Tan sólo verlos, Zalacaín se remontó a sus más profundas y antiguas vivencias. Los recordaba recién llegados, envueltos en una servilleta blanca, albísima, bordada con flores o pájaros multicolores, esa la costumbre del regalo.
En correspondencia las tías abuelas entregarían otra parecida o elaborada por ellas, bordada o tejida con ganchillo a manera de carpeta sirviendo como base o tapa de algún otro alimento.
Zalacaín los conocía perfectamente desde pequeño, en la mesa era costumbre tenerlos los fines de semana cuando algún pariente o conocido regresaba de Atlixco y había dos encargos de por medio, el otro era la cecina de “La Güera”, le decían, un puesto en el centro del mercado donde era común aquello de “güera, güera, güerito, una probadita” y acercaban un pequeño trozo de cecina al visitante.
La madre de Zalacaín les decía “clacloyos”, la abuela “tlacoyos”, alguna tía avecindada en Cuautla les llamaba “tlatloyos”, otra vecina se refería a ellos como “tlayoyos”, al final eran lo mismo, pero los de Atlixco eran diferentes, en tamaño, sabor y apariencia.
En la Sierra Norte de Puebla eran ovalados, a veces unos más gruesos, otros planos, los había también triangulares.
Los rellenaban de arvejón, habas, frijoles, algunos de garbanzo.
Pero los de Atlixco eran, y siguen siendo por fortuna, únicos.
Zalacaín los había conocido desde muy pequeño, los había rojos, de maíz colorado, azules o blancos, según el grano, y estaban rellenos de una masa de frijoles no cocidos y con hojas de aguacate trituradas, esos, decían las “marchantas” eran los originales, otras a veces, hervidos o refritos.
Al paso de los años el aventurero investigó sobre los “Tlacoyos”, fray Bernardino de Sahagún había escrito de ellos en su “Historia general de las cosas
de Nueva España” cuando se refería a los alimentos de los “señores”: “Otra manera del tiánguez, que se llama íztac tlaxcalli etica tlaoyo”, cuyo significado es “tortilla muy blanca que tiene de dentro harina de frijoles no cocidos”.
En el mercado las marchantas también se referían a ellos como “machetes”, nombre escuchado alguna vez años atrás y pocas veces repetido en la actualidad, derivado de la forma de la hoja del machete, tan común en las labores del campo.
Muchos los comían calentados en un comal y con salsas o queso y crema encima, pero la abuela tenía una forma peculiar de prepararlos.

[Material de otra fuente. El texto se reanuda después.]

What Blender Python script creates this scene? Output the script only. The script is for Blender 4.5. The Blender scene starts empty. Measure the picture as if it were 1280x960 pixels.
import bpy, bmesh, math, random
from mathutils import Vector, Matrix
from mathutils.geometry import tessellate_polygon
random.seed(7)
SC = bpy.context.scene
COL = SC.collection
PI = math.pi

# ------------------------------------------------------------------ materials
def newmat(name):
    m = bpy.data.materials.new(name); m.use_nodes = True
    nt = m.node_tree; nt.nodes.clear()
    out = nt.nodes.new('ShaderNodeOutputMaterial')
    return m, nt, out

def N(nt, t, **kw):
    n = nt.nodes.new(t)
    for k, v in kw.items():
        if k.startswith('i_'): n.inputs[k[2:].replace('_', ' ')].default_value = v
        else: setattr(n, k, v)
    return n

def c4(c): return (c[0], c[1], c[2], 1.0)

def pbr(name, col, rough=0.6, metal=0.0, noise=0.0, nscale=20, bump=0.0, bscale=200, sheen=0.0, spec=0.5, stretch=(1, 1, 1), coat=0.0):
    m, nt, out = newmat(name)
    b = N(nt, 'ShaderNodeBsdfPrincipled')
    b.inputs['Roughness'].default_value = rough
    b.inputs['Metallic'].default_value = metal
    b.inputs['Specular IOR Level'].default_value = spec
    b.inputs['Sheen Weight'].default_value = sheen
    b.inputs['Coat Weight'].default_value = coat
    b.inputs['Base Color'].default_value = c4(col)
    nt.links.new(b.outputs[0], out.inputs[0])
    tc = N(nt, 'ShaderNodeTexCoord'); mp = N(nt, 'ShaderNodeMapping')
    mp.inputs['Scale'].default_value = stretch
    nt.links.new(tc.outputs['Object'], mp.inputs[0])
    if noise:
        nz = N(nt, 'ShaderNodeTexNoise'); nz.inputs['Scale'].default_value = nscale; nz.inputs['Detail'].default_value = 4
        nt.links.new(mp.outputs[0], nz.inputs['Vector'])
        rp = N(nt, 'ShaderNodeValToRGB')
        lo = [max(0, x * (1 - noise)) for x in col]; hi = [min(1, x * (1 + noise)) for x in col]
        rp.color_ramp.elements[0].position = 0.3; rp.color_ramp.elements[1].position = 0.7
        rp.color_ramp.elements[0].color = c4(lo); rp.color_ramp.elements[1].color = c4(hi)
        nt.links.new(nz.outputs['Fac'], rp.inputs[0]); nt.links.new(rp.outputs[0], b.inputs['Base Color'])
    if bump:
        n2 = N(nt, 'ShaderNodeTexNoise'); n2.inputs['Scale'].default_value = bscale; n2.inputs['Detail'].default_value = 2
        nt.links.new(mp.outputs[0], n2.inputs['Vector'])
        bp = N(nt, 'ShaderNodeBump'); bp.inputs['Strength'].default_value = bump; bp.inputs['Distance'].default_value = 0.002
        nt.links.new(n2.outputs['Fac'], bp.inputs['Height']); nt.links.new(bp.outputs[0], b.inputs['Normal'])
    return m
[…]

Después de calentarlos en un comal, los cortaba en dos por lo ancho y los freía en manteca o en aceite de oliva, los doraba, y luego ya en la mesa les agregaba salsa verde con aguacate o salsa roja y queso añejo.
La mayoría de las veces los tlacoyos servían de compañía a un trozo de cecina a la parrilla, otras se ponían a un lado de un par de huevos fritos, con el tlacoyo se rompía la yema del huevo y eso era un manjar.
La tradición de comer tlacoyos o tlaoyos en la casa de Zalacaín venía desde sus ancestros, donde la costumbre en “Todos Santos” eran los tlacoyos rellenos de ayocotes, pero esa, esa es otra historia.